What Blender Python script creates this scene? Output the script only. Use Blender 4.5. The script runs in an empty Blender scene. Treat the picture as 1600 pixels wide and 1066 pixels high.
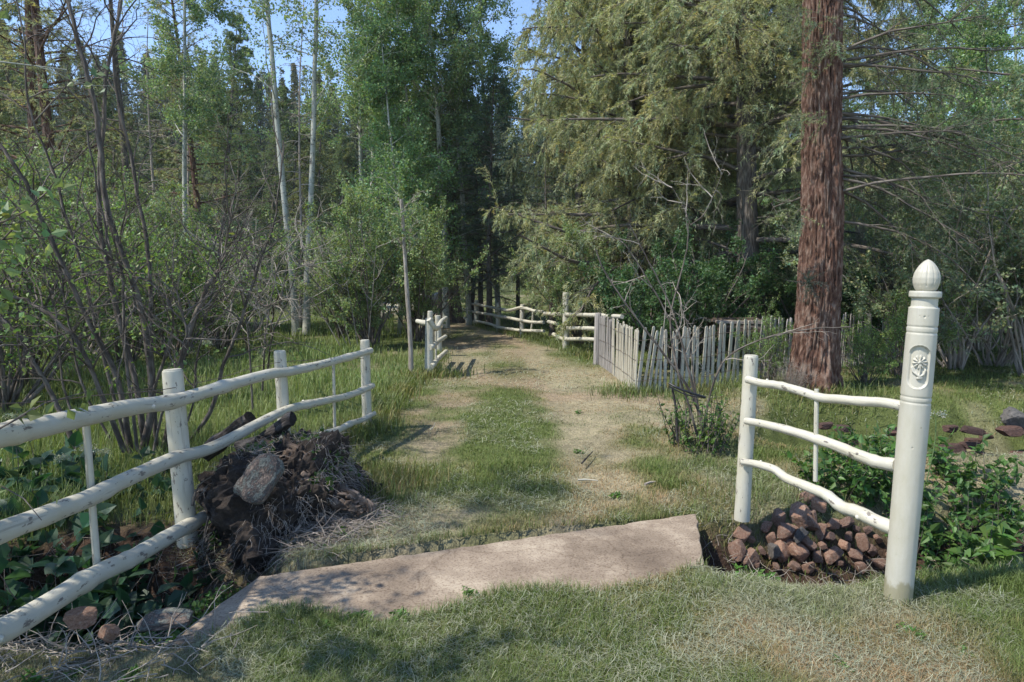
import bpy, math, random
import numpy as np
from mathutils import Vector, Matrix, Euler
R = math.radians
RNG = np.random.default_rng(7)
C = bpy.context.scene.collection

# ------------------------------------------------------------------ camera
FPX, PITCH, CAMH = 1000.0, R(6.16), 1.6          # focal length in pixels of a 1600-wide frame
cam = bpy.data.cameras.new('camera'); camo = bpy.data.objects.new('camera', cam); C.objects.link(camo)
cam.sensor_width = 36; cam.lens = 36 * FPX / 1600; cam.clip_start = .05; cam.clip_end = 3000
camo.location = (0, 0, CAMH); camo.rotation_euler = (R(90) - PITCH, 0, 0)
bpy.context.scene.camera = camo

# ------------------------------------------------------------------ light
SA, SB = .64, .24                                # shadow displacement per metre of height (x, y)
sd = Vector((SA, SB, -1)).normalized()
elev = math.asin(-sd.z)
w = bpy.data.worlds.new('World'); bpy.context.scene.world = w; w.use_nodes = True
nt = w.node_tree; bg = nt.nodes['Background']; sky = nt.nodes.new('ShaderNodeTexSky')
sky.sky_type = 'NISHITA'; sky.sun_disc = False; sky.sun_elevation = elev
sky.sun_rotation = math.atan2(-sd.x, -sd.y)
sky.altitude = 2300; sky.air_density = 1.0; sky.dust_density = .6; sky.ozone_density = 2.2
nt.links.new(sky.outputs[0], bg.inputs[0]); bg.inputs[1].default_value = .15
sun = bpy.data.lights.new('sun', 'SUN'); suno = bpy.data.objects.new('sun', sun); C.objects.link(suno)
sun.energy = 3.2; sun.angle = R(.6); sun.color = (1, .94, .84)
suno.rotation_euler = sd.to_track_quat('-Z', 'Y').to_euler(); suno.location = (-20, 5, 30)
vs = bpy.context.scene.view_settings
vs.view_transform = 'Standard'; vs.look = 'None'; vs.gamma = 1; vs.exposure = 1.10; vs.use_curve_mapping = False
bpy.context.scene.cycles.max_bounces = 6
bpy.context.scene.cycles.diffuse_bounces = 4
bpy.context.scene.cycles.transmission_bounces = 4

# ------------------------------------------------------------------ pixel -> world
cp, sp = math.cos(PITCH), math.sin(PITCH)
def ray(px, py):
    x = (px - 800) / FPX; y = -(py - 533) / FPX
    return np.array([x, cp + sp * y, -sp + cp * y])
def at(px, py, Y):
    d = ray(px, py); return np.array([0, 0, CAMH]) + d * (Y / d[1])
def gnd(px, py, z=0.):
    d = ray(px, py); return np.array([0, 0, CAMH]) + d * ((z - CAMH) / d[2])
def onplane(px, py, A, B):
    d = ray(px, py); n = np.array([B[1] - A[1], -(B[0] - A[0])])
    t = (n @ np.array(A[:2])) / (n @ d[:2]); return np.array([0, 0, CAMH]) + d * t

# ------------------------------------------------------------------ noise
def _h(ix, iy, iz, s):
    n = (ix * 374761393 + iy * 668265263 + iz * 2147483647 * 3 + s * 974711) & 0xffffffff
    n = ((n ^ (n >> 13)) * 1274126177) & 0xffffffff
    return ((n ^ (n >> 16)) & 0xffff) / 65535.0
def noise(p, s=0):
    p = np.asarray(p, float); i = np.floor(p).astype(np.int64); f = p - i; f = f * f * (3 - 2 * f)
    r = 0
    for a in (0, 1):
        for b in (0, 1):
            for c in (0, 1):
                wt = (f[..., 0] if a else 1 - f[..., 0]) * (f[..., 1] if b else 1 - f[..., 1]) * (f[..., 2] if c else 1 - f[..., 2])
                r = r + wt * _h(i[..., 0] + a, i[..., 1] + b, i[..., 2] + c, s)
    return r
def n2(x, y, sc=1., s=0):
    x = np.asarray(x, float); y = np.asarray(y, float)
    return noise(np.stack([x * sc, y * sc, np.zeros_like(x)], -1), s)
def fbm(x, y, sc=1., s=0):
    return (n2(x, y, sc, s) * .5 + n2(x, y, sc * 2.1, s + 1) * .28 + n2(x, y, sc * 4.3, s + 2) * .22)
def sstep(a, b, x):
    t = np.clip((x - a) / (b - a), 0, 1); return t * t * (3 - 2 * t)
def norm(v): return v / np.maximum(np.linalg.norm(v, axis=-1, keepdims=True), 1e-9)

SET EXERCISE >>
Give again, exactly, the lines from the start of the data through the one holding "bpy.context.scene.camera = camo"; omit the pictures.

RESPONSE TO THE TASK >>
What Blender Python script creates this scene? Output the script only. Use Blender 4.5. The script runs in an empty Blender scene. Treat the picture as 1600 pixels wide and 1066 pixels high.
import bpy, math, random
import numpy as np
from mathutils import Vector, Matrix, Euler
R = math.radians
RNG = np.random.default_rng(7)
C = bpy.context.scene.collection

# ------------------------------------------------------------------ camera
FPX, PITCH, CAMH = 1000.0, R(6.16), 1.6          # focal length in pixels of a 1600-wide frame
cam = bpy.data.cameras.new('camera'); camo = bpy.data.objects.new('camera', cam); C.objects.link(camo)
cam.sensor_width = 36; cam.lens = 36 * FPX / 1600; cam.clip_start = .05; cam.clip_end = 3000
camo.location = (0, 0, CAMH); camo.rotation_euler = (R(90) - PITCH, 0, 0)
bpy.context.scene.camera = camo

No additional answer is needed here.